Rachel Dorsey
I was living in Ireland for a few months with an Irish woman in County Clare and planning the weekend ahead. I’d already spent a fair bit of time on past travels in the southwest corner of the Emerald Isle and my temporary roommate asked if I had ever been up to County Donegal. And that’s how I found myself renting a car and making a solo trip to the far northwest corner of the country.
To say that Donegal was surprising and delightful is an understatement. I completely fell in love with its charms – cliffs to rival the best of the best elsewhere in the country. Slieve League both simultaneously gracefully and dramatically makes its way to the sea. After a brisk nature walk, I found myself in a local restaurant with communal tables full of post-Mass conviviality. The warm soup and bread thawed me out and gave me the fuel to find a hidden gem of a hike the innkeeper had told me about when embarking in the morning.
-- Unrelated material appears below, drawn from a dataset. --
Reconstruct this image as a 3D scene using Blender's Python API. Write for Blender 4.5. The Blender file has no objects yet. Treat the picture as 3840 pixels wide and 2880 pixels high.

Thinking I might be trespassing on someone’s land, I carefully made my way through dirt tracks and fences to a very small (one parking spot) lot where I parked my car, looked around and started hiking upwards. Surrounded only by grazing sheep and my own thoughts, I made it to the top where a tower stood guard. However, a few steps beyond I found myself looking out over a most impressive site of rushing waters being sucked into a vortex under a dramatic sea arch.
A visit to the local pub with new friends for some reels and a pint capped off the weekend in County Donegal.
And once again, Ireland gave me the soft, green ground to feel firmly rooted.